WFMW - Toy taming.
July 15th, 2008 @ 11:15 pm

wfmw.jpg It gets this way every year about this time. The kids’ birthdays are coming up (one in two weeks, one in September), and they begin to grow, well, tired of their toys. We don’t buy them toys often at all. Birthdays and Christmas are reserved for most gift-giving.

Needless to say, with little ones, they’ve pretty much outgrown developmentally the toys they received the summer before by the time their next birthday nears….and every year, I have learned a little way to keep them pacified and help them enjoy their current toys all over again.

I call it “reorganization, rotation, donation.”

I set aside 1/2 to 1 whole day for the process. Here’s what we do:

1. While kids are occupied elsewhere, I go through and root out toys they’ve outgrown. I put some into a pile to keep for sentimental reasons, and another pile goes to donation purposes (either to friends and family or a charity). Sometimes I let my oldest help me with this decision making, so that I can use it as a teaching moment on how to share with others AND how to recognize that what doesn’t get played with needs to be given to someone who will enjoy it more.

2. We have toys in four separate places: In a toybox in the playroom, in a side-table drawer in the living room, in my son’s closet, and in my daughter’s bedroom toybox. I go to one location at a time, toting with me baskets or boxes, each designated for toys that need to be returned to their rightful spots. (This is for toys that go in sets, such as doctor’s kits instruments, Legos, or army men.)

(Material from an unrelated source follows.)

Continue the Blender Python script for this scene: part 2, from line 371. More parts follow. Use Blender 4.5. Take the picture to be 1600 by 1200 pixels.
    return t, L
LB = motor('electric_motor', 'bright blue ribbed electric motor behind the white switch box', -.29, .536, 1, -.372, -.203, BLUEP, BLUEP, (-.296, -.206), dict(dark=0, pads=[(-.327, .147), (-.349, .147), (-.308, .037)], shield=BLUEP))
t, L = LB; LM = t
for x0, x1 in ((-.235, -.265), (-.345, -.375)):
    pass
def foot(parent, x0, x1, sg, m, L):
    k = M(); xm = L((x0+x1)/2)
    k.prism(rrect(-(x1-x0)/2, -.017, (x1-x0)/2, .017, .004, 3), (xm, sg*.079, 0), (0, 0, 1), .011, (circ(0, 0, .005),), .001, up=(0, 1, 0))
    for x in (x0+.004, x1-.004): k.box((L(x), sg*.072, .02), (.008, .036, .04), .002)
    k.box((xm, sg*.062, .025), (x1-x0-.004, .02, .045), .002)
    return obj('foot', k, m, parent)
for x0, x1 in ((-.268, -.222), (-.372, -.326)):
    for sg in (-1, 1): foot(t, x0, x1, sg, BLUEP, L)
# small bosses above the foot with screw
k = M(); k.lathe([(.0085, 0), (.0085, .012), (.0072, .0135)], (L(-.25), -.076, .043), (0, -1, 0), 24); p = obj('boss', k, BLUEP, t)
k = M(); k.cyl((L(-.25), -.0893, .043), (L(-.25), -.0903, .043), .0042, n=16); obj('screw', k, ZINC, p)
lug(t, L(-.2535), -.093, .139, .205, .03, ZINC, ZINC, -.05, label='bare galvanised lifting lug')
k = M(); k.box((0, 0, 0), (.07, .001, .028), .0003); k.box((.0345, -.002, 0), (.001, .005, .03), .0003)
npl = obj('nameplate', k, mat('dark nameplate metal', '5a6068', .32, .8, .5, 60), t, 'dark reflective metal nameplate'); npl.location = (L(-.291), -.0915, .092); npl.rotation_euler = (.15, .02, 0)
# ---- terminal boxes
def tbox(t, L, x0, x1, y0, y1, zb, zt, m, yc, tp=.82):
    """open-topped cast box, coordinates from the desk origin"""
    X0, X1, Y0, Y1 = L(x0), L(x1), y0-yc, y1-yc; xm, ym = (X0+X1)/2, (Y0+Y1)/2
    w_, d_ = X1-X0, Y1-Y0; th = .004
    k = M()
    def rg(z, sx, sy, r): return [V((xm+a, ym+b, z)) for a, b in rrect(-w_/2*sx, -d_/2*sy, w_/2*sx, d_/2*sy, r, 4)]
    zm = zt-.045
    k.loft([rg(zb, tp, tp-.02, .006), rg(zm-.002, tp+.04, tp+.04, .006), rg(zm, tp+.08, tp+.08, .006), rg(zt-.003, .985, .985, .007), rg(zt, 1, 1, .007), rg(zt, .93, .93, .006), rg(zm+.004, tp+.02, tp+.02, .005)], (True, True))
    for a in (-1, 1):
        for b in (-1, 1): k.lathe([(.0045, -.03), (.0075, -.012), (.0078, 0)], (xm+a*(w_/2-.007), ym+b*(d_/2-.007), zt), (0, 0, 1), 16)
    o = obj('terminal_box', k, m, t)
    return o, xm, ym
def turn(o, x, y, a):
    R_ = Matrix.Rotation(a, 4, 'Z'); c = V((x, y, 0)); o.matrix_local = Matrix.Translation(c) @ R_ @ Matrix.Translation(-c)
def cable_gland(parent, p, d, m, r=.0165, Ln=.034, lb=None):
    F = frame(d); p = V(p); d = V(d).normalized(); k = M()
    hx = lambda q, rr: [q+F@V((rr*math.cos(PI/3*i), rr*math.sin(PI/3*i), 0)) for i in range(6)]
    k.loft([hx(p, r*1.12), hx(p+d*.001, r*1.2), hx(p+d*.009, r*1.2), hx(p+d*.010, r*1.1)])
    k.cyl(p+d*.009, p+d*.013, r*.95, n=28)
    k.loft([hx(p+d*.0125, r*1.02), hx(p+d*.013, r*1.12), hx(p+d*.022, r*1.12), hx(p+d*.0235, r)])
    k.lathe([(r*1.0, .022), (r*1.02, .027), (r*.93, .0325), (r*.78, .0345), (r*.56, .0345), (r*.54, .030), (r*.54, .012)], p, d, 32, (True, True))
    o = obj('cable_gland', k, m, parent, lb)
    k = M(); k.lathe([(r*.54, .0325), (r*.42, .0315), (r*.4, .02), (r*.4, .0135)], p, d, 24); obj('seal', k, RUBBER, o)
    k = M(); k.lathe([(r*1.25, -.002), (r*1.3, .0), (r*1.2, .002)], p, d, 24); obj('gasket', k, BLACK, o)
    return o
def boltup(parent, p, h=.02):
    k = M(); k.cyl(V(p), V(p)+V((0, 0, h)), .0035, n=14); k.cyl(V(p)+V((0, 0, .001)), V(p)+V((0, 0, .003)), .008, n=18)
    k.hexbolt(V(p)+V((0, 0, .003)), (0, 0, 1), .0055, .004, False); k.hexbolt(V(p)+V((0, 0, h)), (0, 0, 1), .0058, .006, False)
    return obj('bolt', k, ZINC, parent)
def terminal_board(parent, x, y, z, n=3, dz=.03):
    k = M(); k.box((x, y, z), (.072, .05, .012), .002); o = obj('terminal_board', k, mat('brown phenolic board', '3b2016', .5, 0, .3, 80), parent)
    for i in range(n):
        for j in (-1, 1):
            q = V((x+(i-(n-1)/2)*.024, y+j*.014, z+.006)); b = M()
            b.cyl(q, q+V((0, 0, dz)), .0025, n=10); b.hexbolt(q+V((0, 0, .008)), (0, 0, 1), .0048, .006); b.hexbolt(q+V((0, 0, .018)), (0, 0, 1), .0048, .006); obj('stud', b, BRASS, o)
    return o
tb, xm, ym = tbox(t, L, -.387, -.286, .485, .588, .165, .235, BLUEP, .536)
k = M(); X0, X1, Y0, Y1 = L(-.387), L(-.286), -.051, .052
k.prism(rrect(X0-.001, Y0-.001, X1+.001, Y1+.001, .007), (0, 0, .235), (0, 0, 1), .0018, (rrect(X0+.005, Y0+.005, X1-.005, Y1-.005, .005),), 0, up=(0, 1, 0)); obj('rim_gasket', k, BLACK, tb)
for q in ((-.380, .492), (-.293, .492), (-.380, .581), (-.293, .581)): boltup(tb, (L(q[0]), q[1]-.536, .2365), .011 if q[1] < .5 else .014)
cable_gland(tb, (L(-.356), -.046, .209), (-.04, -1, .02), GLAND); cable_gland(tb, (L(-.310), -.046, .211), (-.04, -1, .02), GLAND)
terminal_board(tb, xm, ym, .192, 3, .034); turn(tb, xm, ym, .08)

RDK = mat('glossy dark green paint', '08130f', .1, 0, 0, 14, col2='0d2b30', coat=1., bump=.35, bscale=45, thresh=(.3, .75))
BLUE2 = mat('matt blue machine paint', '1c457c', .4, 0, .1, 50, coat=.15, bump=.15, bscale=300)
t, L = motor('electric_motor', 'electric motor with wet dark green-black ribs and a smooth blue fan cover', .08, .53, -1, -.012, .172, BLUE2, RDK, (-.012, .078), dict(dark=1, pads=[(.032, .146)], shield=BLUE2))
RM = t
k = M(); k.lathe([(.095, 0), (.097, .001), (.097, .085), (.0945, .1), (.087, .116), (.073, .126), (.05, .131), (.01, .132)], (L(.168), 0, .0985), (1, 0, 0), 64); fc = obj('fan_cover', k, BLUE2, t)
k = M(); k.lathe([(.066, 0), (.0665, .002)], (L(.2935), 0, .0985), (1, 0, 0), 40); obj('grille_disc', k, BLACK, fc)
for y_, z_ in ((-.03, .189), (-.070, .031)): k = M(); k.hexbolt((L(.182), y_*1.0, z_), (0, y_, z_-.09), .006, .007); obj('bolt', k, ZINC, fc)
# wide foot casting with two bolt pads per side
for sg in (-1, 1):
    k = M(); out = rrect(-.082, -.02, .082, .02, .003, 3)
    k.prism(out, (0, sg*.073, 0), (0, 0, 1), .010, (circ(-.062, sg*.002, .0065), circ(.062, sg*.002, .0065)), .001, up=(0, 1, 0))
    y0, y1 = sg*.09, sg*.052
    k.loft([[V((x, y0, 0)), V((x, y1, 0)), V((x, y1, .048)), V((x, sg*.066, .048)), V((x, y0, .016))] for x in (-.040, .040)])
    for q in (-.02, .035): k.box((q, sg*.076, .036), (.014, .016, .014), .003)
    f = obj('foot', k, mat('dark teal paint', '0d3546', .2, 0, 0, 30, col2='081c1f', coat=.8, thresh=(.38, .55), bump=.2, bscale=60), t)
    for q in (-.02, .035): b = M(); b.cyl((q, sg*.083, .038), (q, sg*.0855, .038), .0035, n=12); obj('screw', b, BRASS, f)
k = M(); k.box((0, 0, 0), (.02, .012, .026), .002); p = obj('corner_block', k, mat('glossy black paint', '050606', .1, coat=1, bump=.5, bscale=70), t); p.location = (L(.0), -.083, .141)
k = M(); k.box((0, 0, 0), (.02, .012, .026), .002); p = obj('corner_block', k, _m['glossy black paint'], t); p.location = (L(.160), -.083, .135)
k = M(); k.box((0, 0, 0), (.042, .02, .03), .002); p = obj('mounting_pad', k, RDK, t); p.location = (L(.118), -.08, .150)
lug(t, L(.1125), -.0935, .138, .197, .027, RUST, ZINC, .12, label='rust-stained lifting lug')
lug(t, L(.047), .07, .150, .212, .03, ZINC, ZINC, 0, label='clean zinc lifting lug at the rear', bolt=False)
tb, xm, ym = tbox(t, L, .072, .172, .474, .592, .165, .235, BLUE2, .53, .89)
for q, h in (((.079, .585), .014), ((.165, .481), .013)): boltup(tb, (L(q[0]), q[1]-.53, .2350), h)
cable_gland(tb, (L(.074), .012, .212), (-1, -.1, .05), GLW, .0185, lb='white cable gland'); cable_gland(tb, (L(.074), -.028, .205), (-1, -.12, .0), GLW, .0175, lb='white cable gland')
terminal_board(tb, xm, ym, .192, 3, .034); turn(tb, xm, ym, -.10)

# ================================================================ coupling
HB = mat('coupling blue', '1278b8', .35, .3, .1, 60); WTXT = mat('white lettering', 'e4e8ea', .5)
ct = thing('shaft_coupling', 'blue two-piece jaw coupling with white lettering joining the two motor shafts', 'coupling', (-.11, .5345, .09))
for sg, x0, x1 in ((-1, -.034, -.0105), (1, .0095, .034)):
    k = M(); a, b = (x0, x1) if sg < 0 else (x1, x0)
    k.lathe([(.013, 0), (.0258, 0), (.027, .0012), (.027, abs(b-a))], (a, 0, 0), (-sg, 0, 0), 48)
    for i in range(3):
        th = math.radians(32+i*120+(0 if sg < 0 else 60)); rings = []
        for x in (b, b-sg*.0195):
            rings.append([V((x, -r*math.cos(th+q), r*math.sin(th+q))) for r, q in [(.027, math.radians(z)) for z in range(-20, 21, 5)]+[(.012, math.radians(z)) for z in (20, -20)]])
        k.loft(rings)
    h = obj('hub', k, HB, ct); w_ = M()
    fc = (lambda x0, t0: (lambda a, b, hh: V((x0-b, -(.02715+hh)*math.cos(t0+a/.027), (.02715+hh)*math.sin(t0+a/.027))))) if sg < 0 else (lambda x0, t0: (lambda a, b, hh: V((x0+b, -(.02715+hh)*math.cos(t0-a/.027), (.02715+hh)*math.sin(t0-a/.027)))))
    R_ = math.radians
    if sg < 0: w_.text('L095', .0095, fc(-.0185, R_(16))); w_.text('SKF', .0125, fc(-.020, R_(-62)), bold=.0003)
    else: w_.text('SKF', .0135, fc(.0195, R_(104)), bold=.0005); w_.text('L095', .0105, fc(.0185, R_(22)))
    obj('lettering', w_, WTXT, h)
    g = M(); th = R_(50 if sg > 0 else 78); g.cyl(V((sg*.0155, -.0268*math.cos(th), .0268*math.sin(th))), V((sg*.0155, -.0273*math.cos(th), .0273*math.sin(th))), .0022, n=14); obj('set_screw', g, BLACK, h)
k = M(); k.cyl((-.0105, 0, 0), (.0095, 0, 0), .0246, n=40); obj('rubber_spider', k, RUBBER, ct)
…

3. After I go through all areas and take out what needs to go elsewhere, I then take out other toys and assign “new” spots for them. I place these into the chosen box to be taken to their new spot. This is the “rotation” part.

4. Then, I go around and distribute each box/basket one by one to each room.

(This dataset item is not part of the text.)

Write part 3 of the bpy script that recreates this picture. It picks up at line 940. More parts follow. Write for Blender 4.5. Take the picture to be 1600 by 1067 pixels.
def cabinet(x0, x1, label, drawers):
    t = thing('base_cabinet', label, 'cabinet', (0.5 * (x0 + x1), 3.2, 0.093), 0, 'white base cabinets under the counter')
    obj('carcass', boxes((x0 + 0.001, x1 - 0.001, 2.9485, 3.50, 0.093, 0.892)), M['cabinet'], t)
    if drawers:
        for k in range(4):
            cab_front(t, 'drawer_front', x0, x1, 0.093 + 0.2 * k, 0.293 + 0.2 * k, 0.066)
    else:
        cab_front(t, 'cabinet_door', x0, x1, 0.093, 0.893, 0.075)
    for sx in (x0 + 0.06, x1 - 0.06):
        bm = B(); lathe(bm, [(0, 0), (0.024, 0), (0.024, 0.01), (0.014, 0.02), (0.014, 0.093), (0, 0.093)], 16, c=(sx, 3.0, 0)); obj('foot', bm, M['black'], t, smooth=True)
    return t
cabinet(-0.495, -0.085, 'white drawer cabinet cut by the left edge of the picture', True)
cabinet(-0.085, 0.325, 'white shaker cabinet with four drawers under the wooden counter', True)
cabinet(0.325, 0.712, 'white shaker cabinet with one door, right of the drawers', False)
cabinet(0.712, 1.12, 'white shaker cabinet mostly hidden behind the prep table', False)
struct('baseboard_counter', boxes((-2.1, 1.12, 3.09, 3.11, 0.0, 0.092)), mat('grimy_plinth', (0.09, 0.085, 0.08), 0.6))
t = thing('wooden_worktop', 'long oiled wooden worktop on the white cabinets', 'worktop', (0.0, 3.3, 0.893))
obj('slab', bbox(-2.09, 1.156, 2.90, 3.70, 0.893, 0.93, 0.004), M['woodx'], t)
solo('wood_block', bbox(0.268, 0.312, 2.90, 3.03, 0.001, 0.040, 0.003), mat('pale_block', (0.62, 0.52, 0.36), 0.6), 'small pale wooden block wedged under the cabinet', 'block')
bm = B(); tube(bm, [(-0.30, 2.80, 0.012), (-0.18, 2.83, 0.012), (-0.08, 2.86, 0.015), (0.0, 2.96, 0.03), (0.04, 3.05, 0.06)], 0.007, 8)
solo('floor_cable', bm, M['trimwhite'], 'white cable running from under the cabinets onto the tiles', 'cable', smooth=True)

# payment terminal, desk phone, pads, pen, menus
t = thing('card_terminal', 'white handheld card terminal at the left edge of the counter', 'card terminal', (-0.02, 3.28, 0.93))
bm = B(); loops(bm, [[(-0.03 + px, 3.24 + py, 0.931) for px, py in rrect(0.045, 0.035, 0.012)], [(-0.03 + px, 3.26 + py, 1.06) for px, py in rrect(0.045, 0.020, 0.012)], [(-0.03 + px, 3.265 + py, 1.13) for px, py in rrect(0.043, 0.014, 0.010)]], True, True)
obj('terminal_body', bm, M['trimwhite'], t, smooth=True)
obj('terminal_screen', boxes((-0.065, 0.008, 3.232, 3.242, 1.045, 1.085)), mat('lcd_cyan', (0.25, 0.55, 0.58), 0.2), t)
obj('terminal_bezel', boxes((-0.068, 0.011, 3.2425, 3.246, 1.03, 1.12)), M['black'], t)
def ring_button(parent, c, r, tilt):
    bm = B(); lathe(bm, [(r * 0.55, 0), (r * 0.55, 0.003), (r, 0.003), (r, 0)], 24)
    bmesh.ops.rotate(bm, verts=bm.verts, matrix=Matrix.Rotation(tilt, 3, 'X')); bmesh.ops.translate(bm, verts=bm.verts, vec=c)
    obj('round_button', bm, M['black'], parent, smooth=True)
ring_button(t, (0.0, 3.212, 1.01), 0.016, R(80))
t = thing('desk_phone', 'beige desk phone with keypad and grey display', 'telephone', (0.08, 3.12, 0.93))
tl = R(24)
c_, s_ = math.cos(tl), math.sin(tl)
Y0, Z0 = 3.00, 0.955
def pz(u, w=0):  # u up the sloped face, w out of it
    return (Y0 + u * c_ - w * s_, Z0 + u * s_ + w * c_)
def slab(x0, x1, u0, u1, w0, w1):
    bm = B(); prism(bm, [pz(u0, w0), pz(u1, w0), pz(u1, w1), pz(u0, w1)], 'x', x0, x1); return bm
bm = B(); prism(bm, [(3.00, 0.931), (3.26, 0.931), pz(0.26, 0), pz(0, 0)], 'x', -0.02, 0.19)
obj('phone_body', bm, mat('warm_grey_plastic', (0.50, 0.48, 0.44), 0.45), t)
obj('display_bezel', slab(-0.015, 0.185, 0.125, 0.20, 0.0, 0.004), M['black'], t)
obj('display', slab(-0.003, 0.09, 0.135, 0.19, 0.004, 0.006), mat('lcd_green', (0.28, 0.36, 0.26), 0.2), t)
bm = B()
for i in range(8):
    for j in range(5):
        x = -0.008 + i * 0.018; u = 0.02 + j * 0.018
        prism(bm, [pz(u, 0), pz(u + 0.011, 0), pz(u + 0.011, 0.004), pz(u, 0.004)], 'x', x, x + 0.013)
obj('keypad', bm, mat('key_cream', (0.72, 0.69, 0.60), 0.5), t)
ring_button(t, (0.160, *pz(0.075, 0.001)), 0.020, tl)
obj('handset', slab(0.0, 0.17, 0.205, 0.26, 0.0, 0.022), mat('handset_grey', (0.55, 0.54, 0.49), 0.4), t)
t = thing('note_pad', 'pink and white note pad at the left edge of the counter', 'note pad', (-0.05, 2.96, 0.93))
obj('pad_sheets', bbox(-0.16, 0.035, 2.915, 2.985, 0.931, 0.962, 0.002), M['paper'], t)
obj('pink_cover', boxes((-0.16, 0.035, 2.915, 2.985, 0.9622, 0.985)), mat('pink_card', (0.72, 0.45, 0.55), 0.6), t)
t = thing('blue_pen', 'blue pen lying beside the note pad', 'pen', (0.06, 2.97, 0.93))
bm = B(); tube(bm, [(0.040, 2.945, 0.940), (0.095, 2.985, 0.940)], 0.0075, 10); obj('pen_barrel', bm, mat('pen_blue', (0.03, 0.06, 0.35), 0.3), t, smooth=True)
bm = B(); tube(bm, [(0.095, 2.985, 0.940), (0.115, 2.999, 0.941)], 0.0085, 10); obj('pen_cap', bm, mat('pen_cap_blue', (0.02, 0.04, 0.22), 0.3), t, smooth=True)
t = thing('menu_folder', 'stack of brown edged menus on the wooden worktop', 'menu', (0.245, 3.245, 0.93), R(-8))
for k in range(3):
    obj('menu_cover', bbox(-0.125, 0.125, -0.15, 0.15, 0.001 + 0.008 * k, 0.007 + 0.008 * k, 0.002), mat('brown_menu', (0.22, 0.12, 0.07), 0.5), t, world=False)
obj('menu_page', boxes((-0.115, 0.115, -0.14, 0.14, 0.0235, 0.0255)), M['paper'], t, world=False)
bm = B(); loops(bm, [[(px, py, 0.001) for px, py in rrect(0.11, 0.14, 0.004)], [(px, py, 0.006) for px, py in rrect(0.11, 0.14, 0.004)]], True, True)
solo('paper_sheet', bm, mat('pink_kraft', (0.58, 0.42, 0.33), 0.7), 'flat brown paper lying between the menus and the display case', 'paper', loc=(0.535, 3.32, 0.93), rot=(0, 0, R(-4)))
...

Really, this helps us keep track of missing parts/pieces. Afterward, we will usually go around and look under furniture, rugs, etc. to find pieces we weren’t able to locate in other toy storage areas.

This also does wonders for letting the kids “rediscover” toys they’ve forgotten about. This past Monday, we did this whole process, and by day’s end, the kids were sitting quietly sharing slides for the ViewMaster, a toy we’ve had for years but rarely got noticed. (It was at the bottom of one toy drawer while the slides were equally distributed into every toy storage area, unkept and disorganized.)

Though I’ve read about more elaborate ways of rotating toys (such as having a tote box “toy library” in the garage), we honestly have enough storage space inside to keep toys nearby…..and we aren’t completely overrun with toys in the first place (that being a purposeful truth).

Reorganization, rotation, and donation works for me!

Go see other WFMW ideas at Rocks in My Dryer!

WFMW

2 Comments

  1. Gravatar Icon

    Slacker Mom
    said,

    July 16, 2008 at 1:16 am

    Growing up, I had a neighbor who did something like this with her kids toys. I think it’s a great idea - thanks for sharing!

  2. Gravatar Icon

    Carol
    said,

    July 16, 2008 at 8:26 am

    It’s quite a process, keeping up with all the toys and parts. I like your reorganization process!